Today is Bloomsday, the day James Joyce's Ulysses is said to have taken place in Dublin, 1908.  Even though that's his great novel, no one talked (but me) about it, even the 27 writers at the residency.  That's odd.

I missed yesterday.  It was warm and I got molto tired.  It was a very good day, starting with an amazing craft lecture from Michael Meyer, who used a large screen and a digital projector of some kind that worked from his Mac.  When the technology failed him for a second or two, he giggled and said, "I'm a language arts teacher for K-12, and when this happens an 8-year old always says 'Let me fix it!  I can fix it!"  and they do."  He gave a fabulous talk about starting with "place" in travel writing, then expanded it to just about any kind of prose writing.  It's like he offered an analytic skeleton key to the audience.  We already have the tool kit to work with--character, scene, setting (place), etc., but we haven't recognized that that's what to start with.  "Always start with place" was his mantra, and he used the big screen to demonstrate the truth of what he said in a dozen different authors, most of them well known.  Then finally, he didn't quite have time to show us all of what he wanted to, the special demonstration from Steinbeck's East of Eden, but he had the relevant words already underlined in a handout he gave us.  It was fabulous.  He was funny and smart and spoke FAST.

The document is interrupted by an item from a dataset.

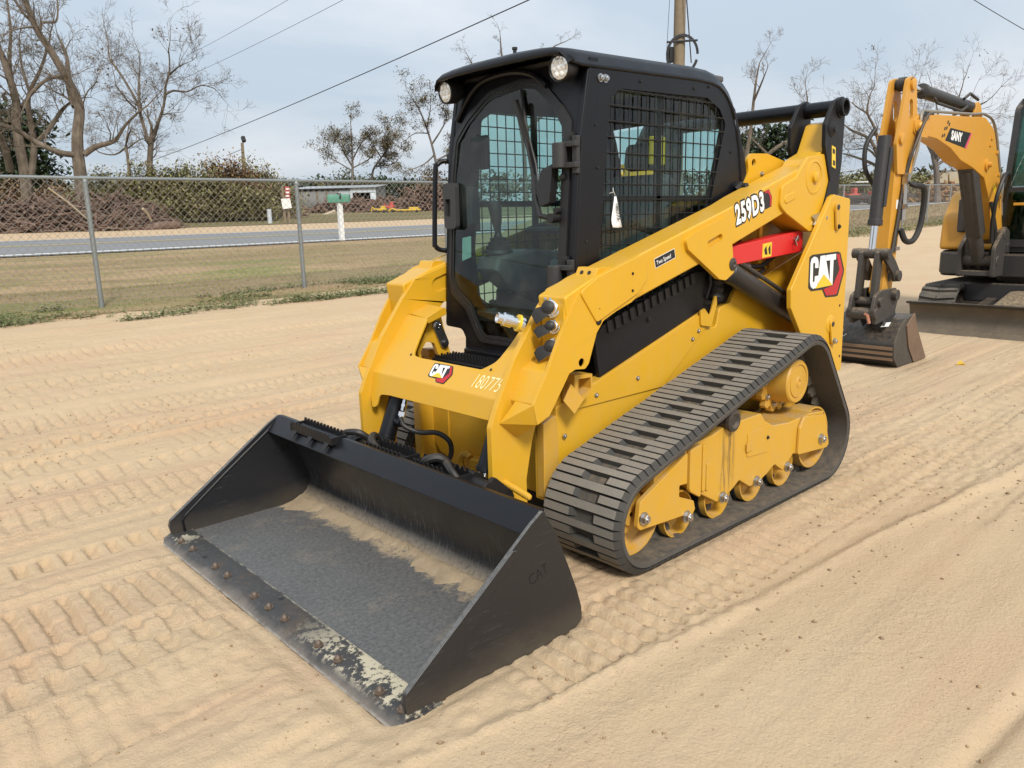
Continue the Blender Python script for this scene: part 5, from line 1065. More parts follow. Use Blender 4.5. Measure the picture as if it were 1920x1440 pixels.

Then the workshop was good, too.  There were a couple of poems I just didn't get, and now I do, so I learned.  People in the workshop were generally pleased about most of my poem but offered two serious changes.

The afternoon craft lecture was a little frail, a woman talking about Haibun, a combination prose-haiku form.  The notion of the form was clear, but, though I was awake and alert, I didn't think she had a lot to offer.

The Director of the program sat down beside me before the afternoon talk to check in and see if I was okay--looking after the old guy, I guess.  Her assistant, a young woman, had been behaving as if I were totally frail.  I'm not, am I?

The other two guys in my suite bought me dinner at Stecchino's last night, fettucini Alfredo, but it wasn't as good as my wife makes.

There was a reading by 3 of the 27 writers at the residency, and after that a reading by the students at 9 PM.  I was tired and I came back to the dorm, a good thing I did.  I slept wonderfully well last night.  Today is Fathers Day, and I celebrate my wife and my two children.  They support me more in my new adventure than anyone could believe.  More later.